Records excerpted from a collection
● ● ● ●

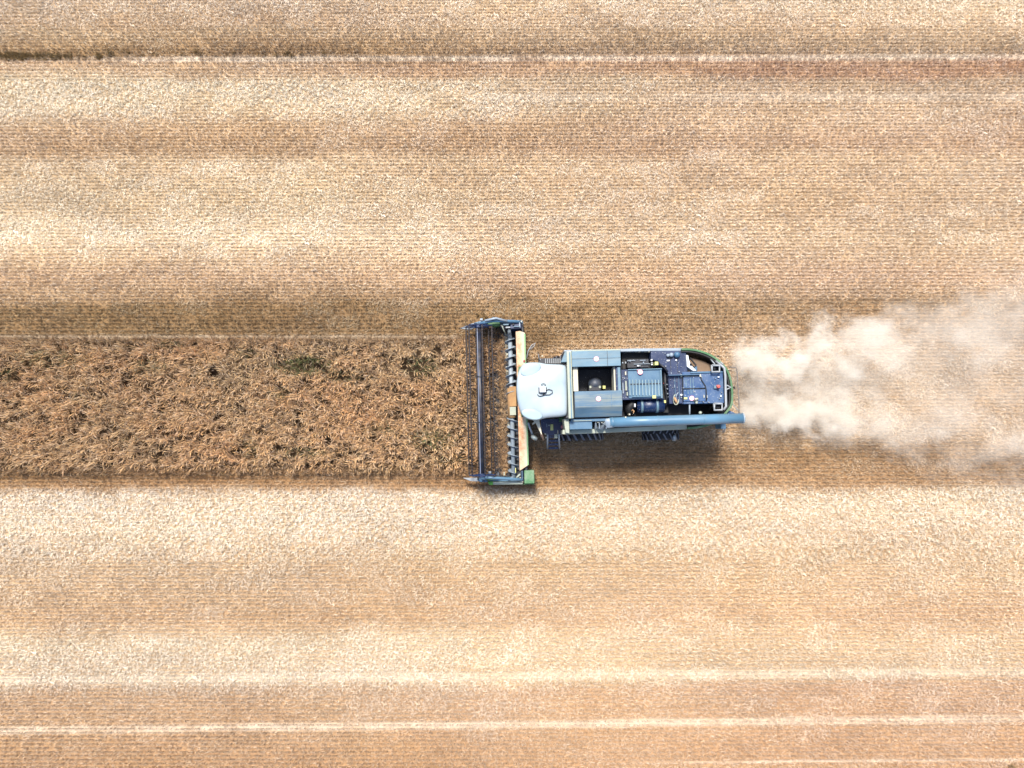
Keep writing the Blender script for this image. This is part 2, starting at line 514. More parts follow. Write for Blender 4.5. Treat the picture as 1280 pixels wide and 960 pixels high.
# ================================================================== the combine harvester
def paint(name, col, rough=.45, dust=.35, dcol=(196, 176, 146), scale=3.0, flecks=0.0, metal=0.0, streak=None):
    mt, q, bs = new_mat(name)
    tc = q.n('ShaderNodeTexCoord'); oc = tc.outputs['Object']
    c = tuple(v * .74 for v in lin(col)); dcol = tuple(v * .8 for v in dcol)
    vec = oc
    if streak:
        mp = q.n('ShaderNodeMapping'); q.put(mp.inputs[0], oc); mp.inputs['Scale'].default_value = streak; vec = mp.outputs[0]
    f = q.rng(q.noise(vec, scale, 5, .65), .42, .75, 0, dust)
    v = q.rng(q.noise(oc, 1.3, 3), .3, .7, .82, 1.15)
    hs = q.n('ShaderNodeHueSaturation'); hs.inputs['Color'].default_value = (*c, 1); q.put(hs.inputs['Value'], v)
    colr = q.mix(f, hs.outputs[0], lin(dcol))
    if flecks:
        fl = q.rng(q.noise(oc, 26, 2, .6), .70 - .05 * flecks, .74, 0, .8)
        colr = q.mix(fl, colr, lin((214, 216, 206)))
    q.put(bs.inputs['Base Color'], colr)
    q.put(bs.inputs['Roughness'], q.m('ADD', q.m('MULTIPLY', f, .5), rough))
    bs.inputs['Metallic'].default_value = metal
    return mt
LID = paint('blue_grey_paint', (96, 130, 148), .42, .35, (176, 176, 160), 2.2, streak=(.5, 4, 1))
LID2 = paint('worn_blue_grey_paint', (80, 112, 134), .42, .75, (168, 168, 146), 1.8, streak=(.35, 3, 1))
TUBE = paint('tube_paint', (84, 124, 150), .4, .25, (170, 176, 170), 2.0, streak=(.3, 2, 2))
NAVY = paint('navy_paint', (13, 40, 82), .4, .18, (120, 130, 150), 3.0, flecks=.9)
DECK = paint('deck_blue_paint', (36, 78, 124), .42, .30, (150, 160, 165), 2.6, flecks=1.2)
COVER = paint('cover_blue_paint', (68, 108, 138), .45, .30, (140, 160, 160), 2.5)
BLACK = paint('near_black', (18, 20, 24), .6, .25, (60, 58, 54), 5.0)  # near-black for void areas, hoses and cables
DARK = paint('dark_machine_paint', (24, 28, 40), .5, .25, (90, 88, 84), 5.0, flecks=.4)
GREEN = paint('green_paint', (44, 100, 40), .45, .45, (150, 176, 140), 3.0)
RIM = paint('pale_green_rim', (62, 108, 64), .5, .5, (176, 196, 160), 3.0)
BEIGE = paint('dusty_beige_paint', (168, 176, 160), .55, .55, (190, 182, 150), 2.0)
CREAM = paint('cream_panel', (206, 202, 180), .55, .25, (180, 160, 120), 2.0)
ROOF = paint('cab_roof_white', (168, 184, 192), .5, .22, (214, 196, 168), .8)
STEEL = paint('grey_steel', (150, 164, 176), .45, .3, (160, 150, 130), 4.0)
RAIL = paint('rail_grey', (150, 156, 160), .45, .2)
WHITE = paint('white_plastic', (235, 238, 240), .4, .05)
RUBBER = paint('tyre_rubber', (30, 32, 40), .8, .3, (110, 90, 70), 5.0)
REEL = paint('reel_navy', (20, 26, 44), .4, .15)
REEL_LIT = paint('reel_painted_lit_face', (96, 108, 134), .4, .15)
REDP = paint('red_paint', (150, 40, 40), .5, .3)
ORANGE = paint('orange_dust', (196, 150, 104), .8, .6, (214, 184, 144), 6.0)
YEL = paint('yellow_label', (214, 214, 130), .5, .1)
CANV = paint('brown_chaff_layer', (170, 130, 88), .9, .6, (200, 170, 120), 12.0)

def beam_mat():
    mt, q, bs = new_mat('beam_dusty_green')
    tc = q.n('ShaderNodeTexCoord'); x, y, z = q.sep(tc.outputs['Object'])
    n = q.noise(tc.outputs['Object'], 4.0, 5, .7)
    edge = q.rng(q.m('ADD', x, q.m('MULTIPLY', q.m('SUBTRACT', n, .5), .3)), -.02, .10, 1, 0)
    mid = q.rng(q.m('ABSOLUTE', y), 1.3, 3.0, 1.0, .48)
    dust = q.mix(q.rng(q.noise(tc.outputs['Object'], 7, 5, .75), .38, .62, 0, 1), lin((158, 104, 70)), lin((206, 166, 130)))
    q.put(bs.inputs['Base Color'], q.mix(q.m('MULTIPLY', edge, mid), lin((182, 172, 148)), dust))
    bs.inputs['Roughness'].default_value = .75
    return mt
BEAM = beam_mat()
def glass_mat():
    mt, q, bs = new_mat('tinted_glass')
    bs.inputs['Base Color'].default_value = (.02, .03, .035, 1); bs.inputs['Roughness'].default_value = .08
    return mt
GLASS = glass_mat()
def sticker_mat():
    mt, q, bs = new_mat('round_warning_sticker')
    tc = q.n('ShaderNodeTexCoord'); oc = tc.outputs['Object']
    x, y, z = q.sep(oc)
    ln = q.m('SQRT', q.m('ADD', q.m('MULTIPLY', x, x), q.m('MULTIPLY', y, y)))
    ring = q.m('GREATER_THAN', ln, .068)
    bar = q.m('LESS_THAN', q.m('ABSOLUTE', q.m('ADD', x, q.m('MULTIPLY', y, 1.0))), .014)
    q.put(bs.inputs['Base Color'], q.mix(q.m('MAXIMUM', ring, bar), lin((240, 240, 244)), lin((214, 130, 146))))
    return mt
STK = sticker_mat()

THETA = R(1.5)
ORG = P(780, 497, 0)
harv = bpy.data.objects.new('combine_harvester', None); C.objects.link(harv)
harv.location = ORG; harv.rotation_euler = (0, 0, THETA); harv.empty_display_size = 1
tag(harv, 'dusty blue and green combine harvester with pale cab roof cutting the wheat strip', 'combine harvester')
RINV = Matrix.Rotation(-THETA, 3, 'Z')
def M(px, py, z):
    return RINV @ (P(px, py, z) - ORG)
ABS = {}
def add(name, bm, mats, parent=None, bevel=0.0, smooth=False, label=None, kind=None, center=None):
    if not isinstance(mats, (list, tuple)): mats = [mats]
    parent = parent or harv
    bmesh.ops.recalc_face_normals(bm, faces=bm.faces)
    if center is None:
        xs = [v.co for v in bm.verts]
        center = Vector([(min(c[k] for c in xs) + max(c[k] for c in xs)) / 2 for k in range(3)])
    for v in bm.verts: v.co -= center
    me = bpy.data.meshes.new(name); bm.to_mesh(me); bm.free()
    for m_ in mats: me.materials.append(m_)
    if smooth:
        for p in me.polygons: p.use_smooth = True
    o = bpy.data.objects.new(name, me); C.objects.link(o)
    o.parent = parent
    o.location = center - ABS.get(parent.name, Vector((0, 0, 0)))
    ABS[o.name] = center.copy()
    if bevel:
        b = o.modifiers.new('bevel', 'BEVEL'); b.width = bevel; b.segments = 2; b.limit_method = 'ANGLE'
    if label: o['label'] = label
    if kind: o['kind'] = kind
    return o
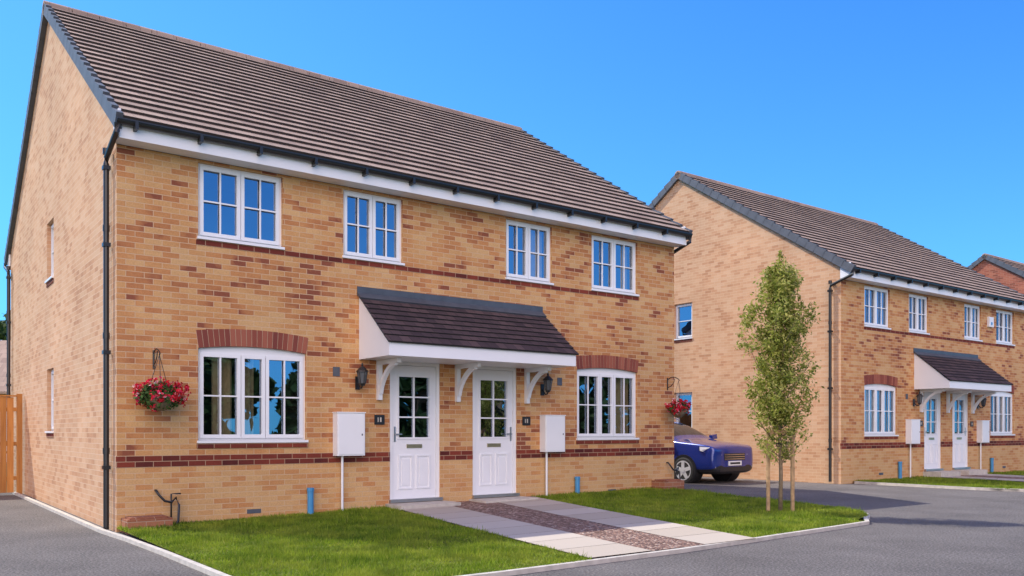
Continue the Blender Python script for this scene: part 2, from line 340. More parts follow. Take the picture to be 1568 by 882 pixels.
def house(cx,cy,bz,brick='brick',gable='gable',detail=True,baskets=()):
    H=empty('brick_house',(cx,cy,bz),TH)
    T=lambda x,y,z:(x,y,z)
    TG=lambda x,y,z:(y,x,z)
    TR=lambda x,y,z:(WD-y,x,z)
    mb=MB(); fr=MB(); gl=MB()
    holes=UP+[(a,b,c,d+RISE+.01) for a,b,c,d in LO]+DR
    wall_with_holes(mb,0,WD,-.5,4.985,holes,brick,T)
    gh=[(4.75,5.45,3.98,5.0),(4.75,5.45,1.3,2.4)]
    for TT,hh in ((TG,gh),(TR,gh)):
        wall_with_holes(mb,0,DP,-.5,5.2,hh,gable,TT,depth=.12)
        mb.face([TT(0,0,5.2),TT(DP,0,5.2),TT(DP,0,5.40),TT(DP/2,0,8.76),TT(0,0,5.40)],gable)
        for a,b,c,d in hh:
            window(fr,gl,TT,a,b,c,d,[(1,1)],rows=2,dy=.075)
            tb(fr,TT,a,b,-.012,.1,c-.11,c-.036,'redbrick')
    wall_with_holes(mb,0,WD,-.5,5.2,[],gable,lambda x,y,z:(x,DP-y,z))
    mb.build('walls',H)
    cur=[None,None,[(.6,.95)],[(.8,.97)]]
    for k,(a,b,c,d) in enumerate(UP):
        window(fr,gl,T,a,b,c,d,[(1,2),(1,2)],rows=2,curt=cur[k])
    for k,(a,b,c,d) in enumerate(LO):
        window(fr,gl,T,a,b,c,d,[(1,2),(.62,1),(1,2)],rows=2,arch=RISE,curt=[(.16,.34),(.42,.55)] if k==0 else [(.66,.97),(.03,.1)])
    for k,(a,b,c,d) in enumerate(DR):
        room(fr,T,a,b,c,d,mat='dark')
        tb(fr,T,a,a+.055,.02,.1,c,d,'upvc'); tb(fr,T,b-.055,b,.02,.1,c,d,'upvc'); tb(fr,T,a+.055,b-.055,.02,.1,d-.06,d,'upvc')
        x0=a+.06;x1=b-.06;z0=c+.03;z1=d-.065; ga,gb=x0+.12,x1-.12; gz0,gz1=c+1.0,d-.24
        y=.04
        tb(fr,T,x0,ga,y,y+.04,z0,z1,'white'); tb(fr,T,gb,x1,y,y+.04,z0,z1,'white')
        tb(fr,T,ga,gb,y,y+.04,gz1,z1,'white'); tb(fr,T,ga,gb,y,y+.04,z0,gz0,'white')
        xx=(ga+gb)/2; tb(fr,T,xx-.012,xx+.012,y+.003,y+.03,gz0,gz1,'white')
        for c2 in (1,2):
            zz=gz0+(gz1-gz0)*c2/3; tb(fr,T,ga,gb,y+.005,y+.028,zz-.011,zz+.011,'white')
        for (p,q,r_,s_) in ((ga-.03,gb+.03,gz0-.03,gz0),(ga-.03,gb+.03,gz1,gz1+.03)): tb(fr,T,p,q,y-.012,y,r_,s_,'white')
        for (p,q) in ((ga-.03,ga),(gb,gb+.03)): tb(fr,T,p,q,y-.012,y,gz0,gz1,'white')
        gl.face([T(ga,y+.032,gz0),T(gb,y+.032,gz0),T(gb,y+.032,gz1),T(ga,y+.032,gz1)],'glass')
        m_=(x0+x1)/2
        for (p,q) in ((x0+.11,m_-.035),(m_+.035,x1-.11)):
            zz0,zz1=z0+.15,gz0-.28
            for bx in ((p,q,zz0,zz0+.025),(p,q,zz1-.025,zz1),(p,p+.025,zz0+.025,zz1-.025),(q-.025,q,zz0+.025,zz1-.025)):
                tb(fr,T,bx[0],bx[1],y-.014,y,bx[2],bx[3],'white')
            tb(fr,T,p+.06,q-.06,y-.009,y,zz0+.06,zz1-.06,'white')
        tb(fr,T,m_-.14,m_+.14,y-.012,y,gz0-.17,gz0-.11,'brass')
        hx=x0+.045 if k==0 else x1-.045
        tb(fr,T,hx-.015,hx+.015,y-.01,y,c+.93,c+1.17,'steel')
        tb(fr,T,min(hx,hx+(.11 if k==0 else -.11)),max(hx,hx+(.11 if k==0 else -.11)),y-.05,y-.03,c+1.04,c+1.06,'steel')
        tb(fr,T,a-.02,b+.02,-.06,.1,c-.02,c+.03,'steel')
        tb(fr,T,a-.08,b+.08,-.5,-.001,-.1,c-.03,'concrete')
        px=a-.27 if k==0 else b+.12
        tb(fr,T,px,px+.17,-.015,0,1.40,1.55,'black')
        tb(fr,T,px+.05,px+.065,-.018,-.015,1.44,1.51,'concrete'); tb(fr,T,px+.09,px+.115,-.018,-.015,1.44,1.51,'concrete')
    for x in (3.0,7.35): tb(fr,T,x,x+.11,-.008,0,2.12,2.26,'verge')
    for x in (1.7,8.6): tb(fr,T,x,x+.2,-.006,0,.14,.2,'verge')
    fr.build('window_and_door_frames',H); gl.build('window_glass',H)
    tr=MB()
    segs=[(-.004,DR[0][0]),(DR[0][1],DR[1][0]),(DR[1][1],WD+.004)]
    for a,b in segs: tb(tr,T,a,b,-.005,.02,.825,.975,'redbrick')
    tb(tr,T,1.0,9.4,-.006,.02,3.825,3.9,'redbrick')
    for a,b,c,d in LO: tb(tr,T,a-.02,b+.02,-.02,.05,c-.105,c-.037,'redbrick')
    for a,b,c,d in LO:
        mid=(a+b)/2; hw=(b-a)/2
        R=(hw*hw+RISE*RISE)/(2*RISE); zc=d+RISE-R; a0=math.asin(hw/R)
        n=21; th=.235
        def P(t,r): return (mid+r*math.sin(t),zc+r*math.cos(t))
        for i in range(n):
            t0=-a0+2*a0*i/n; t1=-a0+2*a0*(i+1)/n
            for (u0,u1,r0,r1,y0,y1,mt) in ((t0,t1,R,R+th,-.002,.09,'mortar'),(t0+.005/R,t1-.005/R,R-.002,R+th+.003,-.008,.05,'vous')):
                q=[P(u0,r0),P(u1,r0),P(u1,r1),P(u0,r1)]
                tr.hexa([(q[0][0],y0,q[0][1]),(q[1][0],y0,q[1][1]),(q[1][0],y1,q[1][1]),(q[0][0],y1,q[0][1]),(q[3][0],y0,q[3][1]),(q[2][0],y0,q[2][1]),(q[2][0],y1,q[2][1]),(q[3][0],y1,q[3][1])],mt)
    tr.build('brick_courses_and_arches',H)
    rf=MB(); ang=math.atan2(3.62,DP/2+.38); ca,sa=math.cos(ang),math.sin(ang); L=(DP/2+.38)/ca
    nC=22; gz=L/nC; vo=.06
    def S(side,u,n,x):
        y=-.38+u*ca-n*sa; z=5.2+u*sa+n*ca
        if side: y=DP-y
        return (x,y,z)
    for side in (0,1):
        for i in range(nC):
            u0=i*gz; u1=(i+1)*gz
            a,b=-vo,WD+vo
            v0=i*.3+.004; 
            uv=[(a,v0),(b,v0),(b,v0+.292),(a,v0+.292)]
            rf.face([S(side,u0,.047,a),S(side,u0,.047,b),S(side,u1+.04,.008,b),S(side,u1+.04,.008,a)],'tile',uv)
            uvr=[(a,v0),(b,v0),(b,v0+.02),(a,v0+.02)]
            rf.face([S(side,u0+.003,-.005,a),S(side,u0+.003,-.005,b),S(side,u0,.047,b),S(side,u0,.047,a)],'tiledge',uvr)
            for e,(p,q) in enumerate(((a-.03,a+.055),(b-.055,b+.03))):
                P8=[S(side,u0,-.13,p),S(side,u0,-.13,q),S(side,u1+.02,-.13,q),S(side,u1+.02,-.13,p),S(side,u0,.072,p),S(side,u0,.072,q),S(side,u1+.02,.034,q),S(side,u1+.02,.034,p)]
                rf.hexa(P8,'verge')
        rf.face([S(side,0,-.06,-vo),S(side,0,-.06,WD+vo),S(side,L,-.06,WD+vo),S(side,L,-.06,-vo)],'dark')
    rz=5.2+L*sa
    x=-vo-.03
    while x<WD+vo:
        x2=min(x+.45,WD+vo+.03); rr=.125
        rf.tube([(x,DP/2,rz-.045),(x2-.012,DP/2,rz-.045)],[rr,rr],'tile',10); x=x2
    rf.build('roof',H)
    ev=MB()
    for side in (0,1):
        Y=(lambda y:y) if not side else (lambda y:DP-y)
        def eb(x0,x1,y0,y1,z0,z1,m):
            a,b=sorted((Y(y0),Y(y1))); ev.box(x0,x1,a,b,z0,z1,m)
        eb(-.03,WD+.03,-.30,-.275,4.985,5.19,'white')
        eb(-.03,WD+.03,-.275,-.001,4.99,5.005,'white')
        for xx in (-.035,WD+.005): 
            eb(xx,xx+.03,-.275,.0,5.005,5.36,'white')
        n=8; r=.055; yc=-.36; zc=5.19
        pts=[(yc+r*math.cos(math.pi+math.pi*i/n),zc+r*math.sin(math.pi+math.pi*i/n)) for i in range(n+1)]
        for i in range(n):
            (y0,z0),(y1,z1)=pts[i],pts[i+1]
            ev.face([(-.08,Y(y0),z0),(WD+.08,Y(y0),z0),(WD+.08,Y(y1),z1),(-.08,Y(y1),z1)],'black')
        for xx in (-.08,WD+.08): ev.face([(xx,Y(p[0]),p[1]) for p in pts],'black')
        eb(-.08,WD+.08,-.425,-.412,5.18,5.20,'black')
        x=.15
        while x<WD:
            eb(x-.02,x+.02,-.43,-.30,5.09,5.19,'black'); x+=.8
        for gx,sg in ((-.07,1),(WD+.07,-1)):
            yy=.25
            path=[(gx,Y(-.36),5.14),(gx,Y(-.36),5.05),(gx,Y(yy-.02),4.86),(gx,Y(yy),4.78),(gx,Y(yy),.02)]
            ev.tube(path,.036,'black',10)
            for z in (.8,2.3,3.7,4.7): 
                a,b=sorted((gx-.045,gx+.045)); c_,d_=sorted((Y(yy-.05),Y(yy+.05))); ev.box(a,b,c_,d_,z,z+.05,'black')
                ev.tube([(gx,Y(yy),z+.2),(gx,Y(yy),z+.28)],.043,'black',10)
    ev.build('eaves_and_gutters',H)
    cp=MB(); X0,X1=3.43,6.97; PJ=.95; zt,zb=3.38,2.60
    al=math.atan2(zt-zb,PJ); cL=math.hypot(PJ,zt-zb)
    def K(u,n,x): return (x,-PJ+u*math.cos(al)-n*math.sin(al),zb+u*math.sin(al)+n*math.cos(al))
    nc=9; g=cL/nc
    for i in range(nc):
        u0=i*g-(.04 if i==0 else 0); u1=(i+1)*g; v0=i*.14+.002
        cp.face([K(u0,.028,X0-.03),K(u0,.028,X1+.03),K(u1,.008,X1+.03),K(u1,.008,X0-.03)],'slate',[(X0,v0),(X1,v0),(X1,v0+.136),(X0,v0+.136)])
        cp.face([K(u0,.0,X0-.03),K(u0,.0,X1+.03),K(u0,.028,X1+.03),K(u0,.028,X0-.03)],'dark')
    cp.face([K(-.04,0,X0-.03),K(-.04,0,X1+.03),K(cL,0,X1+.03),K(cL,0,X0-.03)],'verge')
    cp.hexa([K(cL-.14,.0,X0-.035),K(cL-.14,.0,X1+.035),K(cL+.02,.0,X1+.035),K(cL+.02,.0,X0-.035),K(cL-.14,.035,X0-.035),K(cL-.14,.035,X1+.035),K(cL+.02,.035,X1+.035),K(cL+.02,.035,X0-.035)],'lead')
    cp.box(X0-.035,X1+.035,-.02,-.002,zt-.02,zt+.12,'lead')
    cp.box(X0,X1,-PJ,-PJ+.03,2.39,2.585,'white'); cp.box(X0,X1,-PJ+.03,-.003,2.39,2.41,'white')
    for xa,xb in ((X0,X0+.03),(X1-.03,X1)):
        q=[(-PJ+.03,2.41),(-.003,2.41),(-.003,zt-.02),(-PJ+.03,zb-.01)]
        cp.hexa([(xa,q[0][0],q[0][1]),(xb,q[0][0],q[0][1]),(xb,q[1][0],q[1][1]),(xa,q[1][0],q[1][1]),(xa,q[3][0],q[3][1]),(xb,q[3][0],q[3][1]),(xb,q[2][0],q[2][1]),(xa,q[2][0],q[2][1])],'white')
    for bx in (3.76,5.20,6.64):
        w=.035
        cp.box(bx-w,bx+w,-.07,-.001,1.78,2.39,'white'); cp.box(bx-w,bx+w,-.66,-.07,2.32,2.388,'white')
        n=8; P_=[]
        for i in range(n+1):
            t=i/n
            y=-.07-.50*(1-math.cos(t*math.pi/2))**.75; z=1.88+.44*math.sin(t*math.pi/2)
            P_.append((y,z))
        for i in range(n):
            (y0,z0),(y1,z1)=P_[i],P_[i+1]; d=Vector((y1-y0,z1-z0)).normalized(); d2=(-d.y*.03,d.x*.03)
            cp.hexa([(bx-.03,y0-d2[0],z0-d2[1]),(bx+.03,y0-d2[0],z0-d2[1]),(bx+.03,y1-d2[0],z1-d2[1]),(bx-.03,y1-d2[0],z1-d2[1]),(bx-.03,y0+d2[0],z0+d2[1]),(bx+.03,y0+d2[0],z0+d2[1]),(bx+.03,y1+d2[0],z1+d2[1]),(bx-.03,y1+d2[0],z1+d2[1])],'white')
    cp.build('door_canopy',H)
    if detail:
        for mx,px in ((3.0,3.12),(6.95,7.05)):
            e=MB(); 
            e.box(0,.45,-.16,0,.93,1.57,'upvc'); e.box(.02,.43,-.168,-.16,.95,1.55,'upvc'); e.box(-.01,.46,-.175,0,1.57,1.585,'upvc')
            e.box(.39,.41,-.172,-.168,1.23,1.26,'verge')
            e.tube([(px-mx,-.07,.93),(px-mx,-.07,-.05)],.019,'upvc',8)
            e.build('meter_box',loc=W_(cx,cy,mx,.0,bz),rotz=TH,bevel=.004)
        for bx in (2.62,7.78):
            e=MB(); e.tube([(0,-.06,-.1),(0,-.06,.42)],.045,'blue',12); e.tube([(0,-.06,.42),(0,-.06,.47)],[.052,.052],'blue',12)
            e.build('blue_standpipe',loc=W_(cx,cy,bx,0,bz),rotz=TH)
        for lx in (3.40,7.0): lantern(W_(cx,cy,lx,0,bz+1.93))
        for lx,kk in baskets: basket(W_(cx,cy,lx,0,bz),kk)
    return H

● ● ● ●

-- Problem --
For the entries above, state how many lines contain the word "follow". Provide the number by itself.

-- Exercise answer --
2